Le deuxième aspect tient à cette fête du Rosaire : la Vierge Marie à travers la prière que nous lui adressons - dont le prototype scripturaire est évidemment le « Je vous salue Marie » de l’ange Gabriel - oriente complètement notre pensée, notre affection, notre désir, et nos résolutions vers la personne de son Fils. Loin de se substituer au Christ dans l’expérience spirituelle des chrétiens, Marie doit être perçue comme celle qui oriente vers Lui ses disciples et leur permet de rencontre son fils. Et comme l’évènement de la naissance du Christ a complètement modifié la vie de la Vierge Marie et l’a entraînée dans une aventure inimaginable, la méditation des mystères de la vie du Christ à travers la récitation du Rosaire et la mémoire des scènes évangéliques nous conduit pas à pas à unir notre attention et notre prière à la vie terrestre historique de Jésus de Nazareth et à le reconnaître comme celui qui est à la fois le signe et l’instrument de la miséricorde divine, le sacrement fondamental de l’Alliance nouvelle, et celui grâce à qui nous rentrons en communions avec Dieu. C’est d’ailleurs pour cette raison que s’imaginer que la dévotion mariale se substituerait à la relation fondamentale qui nous unit à Dieu dans le Fils et par l’Esprit est une erreur de perspective ou une manière de réfléchir déviante.

Enfin, je voudrais souligner que le récit de l’Annonciation que nous venons d’entendre nous donne - j’allais dire nous met en situation - d’assister à un acte de discernement. Nous utilisons volontiers le vocabulaire du discernement pour recouvrir bien des choses que la faiblesse humaine ou la commodité nous conduisent à placer sous cette catégorie. Mais ce passage de l’Evangile nous permet de comprendre comment s’opère le discernement pour la Vierge Marie. Dieu sait que l’appel qui lui est adressé et les événements qui lui sont annoncés dépassent de beaucoup les possibilités d’un simple discernement de bon sens ! Le bon sens ne l’enjoindrait-il pas à se verser un peu d’eau fraiche sur le visage et à cesser d’écouter des voix ?! Mais l’Evangile nous dit que l’ouverture du cœur de la Vierge Marie et l’attitude de foi qui est la sienne lui permettent de reconnaître l’appel du Seigneur dans la voix de l’ange. C’est un acte de discernement au sens fort, puisque il s’agit pour Marie d’interpréter une expérience particulière (assez difficile à définir d’ailleurs) comme un signe authentique de la volonté de Dieu et comme son appel, et au terme de poser l’acte de foi qui lui est proposé : « L’ange lui dit « rien est impossible à Dieu. » Et Marie dit alors : « Que tout se passe pour moi selon ta parole » » (Lc 1, 38). Ce processus au terme duquel Marie exprime sa disponibilité totale se déroule dans un dialogue, dans des paroles qu’elle échange avec cet autre qu’est l’ange qui représente Dieu. L’ange n’est pas Dieu et c’est en parlant avec l’ange qu’elle découvre ce que Dieu attend d’elle.

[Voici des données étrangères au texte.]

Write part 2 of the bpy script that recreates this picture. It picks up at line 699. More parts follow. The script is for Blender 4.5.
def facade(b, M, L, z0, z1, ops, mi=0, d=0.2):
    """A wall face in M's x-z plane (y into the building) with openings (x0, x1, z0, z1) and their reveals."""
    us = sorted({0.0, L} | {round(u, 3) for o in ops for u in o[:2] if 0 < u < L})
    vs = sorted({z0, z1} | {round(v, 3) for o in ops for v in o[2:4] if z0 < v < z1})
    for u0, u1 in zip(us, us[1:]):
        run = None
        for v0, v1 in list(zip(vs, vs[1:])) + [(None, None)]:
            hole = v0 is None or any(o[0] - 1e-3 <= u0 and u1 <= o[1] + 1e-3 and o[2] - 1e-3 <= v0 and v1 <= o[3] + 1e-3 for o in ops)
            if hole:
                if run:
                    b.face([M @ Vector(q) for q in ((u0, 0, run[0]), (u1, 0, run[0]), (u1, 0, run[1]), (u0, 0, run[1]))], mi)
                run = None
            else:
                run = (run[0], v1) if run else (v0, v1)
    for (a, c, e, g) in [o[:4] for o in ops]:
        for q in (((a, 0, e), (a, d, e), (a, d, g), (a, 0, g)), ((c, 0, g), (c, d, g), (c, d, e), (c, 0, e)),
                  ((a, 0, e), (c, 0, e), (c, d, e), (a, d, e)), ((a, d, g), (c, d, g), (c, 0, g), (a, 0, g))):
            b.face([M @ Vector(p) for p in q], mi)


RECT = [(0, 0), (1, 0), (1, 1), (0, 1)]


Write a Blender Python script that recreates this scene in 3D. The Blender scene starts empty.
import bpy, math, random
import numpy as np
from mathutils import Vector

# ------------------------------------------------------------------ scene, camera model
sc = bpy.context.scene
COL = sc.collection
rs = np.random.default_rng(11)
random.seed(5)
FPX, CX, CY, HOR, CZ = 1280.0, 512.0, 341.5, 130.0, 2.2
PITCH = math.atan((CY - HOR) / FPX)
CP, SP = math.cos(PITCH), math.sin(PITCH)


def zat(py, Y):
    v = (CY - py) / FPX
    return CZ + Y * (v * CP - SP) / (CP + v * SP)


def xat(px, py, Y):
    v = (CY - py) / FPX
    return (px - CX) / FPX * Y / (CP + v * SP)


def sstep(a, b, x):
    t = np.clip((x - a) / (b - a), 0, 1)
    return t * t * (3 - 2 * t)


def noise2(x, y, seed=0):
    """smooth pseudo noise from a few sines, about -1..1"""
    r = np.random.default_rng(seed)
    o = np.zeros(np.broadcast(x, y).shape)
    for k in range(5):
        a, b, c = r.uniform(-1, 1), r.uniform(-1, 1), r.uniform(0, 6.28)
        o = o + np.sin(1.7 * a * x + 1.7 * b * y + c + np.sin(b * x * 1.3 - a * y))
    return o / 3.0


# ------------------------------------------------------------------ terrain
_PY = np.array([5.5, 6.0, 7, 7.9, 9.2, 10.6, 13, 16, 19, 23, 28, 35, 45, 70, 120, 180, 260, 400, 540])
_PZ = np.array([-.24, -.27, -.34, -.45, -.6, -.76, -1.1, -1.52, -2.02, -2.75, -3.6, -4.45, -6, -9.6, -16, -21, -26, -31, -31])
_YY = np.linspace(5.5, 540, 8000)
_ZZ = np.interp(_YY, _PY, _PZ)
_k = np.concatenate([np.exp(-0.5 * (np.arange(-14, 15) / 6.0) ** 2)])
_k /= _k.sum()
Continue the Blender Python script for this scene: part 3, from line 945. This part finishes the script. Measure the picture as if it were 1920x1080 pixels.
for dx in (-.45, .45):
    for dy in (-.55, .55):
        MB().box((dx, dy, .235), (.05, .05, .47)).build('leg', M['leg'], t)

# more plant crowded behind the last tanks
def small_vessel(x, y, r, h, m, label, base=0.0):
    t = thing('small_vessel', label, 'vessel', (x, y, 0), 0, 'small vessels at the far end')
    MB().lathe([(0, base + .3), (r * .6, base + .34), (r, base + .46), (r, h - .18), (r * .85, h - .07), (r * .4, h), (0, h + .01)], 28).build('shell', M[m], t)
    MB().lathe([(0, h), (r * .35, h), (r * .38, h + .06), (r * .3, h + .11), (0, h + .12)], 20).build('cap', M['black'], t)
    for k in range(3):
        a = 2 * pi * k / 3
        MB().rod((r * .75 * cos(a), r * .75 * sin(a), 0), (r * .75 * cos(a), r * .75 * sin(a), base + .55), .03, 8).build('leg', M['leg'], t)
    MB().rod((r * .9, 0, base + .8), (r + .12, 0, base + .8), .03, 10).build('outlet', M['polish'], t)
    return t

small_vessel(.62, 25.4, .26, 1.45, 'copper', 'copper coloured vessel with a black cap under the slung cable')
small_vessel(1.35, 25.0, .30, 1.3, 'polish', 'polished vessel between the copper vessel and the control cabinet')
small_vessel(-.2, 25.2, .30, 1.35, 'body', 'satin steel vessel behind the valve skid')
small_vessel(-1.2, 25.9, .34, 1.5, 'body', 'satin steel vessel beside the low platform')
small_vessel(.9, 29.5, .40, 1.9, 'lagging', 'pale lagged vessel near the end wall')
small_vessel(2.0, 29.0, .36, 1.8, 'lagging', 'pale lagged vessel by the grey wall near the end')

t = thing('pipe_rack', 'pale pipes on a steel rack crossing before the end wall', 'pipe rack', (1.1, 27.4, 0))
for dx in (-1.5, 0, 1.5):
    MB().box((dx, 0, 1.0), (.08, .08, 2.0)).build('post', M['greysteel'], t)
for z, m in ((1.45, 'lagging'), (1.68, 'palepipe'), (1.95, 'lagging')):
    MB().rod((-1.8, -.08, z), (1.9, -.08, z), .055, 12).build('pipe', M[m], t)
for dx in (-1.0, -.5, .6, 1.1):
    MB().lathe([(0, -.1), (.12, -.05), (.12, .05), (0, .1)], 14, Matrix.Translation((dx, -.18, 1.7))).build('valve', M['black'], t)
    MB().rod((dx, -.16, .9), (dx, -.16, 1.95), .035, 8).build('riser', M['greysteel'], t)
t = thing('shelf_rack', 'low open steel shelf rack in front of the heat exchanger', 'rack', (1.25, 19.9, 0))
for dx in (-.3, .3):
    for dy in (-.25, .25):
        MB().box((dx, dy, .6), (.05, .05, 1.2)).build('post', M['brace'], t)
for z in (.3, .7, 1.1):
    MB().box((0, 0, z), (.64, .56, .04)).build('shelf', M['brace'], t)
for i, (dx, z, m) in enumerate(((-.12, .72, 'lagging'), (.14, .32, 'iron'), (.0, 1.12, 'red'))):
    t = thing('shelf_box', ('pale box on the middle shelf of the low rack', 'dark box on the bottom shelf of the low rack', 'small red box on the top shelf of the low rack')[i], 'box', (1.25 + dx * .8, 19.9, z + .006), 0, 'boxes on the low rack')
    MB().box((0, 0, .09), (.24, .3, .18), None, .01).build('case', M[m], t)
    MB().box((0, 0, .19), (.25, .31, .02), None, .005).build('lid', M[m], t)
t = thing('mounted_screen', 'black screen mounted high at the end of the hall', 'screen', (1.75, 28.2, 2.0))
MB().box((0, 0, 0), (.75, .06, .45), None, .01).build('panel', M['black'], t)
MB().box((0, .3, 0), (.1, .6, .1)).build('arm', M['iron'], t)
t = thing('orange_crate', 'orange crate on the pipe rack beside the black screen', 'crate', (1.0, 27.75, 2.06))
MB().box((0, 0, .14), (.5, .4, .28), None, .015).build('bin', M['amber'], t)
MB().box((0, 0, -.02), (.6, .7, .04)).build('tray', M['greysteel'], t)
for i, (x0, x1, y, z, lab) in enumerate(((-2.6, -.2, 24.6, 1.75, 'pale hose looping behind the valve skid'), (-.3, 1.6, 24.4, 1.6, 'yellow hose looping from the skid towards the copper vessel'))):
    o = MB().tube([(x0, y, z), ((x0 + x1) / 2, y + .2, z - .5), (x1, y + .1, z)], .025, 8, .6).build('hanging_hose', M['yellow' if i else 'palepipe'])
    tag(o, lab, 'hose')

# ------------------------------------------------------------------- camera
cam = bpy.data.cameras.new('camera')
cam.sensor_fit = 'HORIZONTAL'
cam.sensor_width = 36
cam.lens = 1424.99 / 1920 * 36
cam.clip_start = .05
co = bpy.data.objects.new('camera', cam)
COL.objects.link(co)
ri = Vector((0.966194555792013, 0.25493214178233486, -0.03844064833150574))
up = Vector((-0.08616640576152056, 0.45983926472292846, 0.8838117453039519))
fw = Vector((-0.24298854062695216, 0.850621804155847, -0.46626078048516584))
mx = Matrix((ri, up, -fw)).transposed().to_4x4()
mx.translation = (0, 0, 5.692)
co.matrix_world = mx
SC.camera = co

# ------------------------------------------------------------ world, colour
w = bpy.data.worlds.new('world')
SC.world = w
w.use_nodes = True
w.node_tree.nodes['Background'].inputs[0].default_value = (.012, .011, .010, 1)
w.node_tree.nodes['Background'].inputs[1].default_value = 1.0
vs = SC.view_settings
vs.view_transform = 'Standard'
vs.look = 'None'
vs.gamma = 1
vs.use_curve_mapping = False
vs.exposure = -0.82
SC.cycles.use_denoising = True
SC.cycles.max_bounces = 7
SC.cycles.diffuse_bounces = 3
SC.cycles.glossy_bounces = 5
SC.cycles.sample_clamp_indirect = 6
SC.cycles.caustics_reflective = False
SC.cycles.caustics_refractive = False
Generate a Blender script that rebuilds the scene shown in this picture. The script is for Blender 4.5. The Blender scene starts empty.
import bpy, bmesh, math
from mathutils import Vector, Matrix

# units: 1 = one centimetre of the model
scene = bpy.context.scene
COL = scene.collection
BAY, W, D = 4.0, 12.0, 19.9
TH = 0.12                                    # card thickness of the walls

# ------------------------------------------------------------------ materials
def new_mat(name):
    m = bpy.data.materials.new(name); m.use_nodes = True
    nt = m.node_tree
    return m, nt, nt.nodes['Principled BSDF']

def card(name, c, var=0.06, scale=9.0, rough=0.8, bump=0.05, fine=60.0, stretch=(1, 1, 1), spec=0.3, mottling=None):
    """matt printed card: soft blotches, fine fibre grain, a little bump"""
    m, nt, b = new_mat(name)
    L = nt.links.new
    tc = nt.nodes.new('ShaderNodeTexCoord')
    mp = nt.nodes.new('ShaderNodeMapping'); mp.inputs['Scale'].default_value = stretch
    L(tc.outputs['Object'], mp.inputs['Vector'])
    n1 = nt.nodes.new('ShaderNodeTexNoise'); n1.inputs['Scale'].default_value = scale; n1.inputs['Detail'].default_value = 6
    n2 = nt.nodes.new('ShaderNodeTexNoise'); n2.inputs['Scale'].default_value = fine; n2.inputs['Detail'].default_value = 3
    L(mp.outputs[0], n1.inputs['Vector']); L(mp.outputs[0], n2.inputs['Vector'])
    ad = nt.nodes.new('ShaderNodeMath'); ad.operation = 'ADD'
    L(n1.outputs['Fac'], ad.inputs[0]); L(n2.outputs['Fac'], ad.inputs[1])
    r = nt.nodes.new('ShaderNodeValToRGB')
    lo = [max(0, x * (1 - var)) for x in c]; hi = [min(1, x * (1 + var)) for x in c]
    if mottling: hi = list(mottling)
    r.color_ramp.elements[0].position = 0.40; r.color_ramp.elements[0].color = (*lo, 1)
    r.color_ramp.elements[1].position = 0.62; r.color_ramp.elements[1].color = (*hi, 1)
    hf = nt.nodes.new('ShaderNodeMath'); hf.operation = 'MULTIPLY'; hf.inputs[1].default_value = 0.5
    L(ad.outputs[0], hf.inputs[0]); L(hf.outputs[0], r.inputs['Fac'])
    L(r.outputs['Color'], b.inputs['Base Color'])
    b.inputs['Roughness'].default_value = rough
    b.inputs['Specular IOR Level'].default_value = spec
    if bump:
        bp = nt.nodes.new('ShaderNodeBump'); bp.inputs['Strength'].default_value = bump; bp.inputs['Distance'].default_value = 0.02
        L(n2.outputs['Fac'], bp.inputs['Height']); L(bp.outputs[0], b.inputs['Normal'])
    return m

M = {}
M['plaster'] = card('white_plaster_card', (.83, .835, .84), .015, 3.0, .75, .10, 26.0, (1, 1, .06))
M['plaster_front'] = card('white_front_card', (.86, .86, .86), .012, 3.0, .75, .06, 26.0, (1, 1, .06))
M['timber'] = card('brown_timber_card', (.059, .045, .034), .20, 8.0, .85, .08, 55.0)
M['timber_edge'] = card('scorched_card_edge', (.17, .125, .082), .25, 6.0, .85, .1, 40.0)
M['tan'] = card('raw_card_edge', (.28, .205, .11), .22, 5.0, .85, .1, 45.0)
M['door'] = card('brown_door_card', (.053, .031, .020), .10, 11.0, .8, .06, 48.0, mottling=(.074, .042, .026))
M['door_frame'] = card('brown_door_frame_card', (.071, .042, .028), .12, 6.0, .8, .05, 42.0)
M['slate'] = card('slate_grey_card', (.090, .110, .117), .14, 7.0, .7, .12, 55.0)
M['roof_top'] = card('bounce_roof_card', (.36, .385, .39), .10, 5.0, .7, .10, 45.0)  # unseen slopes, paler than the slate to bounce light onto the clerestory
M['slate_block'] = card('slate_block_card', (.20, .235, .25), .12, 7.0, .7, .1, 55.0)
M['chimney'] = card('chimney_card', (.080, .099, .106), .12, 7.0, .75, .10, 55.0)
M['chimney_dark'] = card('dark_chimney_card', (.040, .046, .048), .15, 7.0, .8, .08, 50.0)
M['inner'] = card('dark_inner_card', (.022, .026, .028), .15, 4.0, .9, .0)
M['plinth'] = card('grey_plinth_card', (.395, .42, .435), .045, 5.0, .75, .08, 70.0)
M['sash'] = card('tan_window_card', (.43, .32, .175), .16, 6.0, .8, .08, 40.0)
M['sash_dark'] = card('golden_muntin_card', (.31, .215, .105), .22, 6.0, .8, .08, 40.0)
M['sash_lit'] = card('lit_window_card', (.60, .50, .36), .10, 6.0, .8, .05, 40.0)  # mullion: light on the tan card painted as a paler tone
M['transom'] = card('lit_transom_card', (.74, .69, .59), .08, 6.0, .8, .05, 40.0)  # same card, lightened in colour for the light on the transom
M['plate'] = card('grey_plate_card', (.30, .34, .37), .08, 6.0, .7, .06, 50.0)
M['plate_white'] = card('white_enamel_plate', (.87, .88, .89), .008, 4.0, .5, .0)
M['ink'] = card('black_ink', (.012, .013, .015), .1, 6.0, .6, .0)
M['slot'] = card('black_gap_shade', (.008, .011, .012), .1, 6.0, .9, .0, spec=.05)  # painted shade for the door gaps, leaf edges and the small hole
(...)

Pour nous aussi, notre discernement est toujours le fruit d’un dialogue : dialogue avec Dieu dans la prière, et dialogue sacramentel avec quelqu’un qui représente Dieu. Ce qu’il peut y avoir d’extraordinaire, d’inimaginable, et de déraisonnable dans certains appels de Dieu ne peut être validé par le simple jeu de notre réflexion et de notre prière. Nous avons besoin de soumettre ce colloque intime avec nous même et avec Dieu au regard d’une autre personne. Le discernement est toujours un acte d’Église, y compris quand il concerne les dimensions les plus personnelles de notre vie. Cette mise en disponibilité de notre cœur par la prière et cette vérification objective de nos désirs par le dialogue constituent ensemble le cœur du discernement des vocations, des appels, ou des missions.

Ainsi l’exemple du discernement de Marie nous est précieux au jour où nous faisons mémoire du Père d’Alzon, des nombreuses fondations qui se réclament de lui à juste titre, et des personnes pour lesquelles, à un moment ou un autre de leur vie, il a été l’interlocuteur grâce auquel un désir, un rêve, une idée, une illusion ont pu être reconnus comme une véritable Parole de Dieu et un appel réel à s’engager dans un nouveau mode de vie, pour une mission particulière au service de l’Evangile. Faire mémoire de ce rôle qu’il a joué pour un certain nombre d’hommes et de femmes au long de sa vie, c’est donc inséparablement faire mémoire de l’acte de foi qu’il avait posé dans cette même église de Notre-Dame des Victoires en décidant de répondre à l’appel de Dieu et d’entrer dans une vie convertie. Et notre action de grâce se transforme en prière pour que, aujourd’hui encore, la Parole de Dieu touche les cœurs et nous donne de nous mettre en route. Que l’exemple de la Vierge, oriente nos regards vers la personne du Christ unique sauveur et que nous sachions vraiment nous confier à son intercession maternelle. Amen.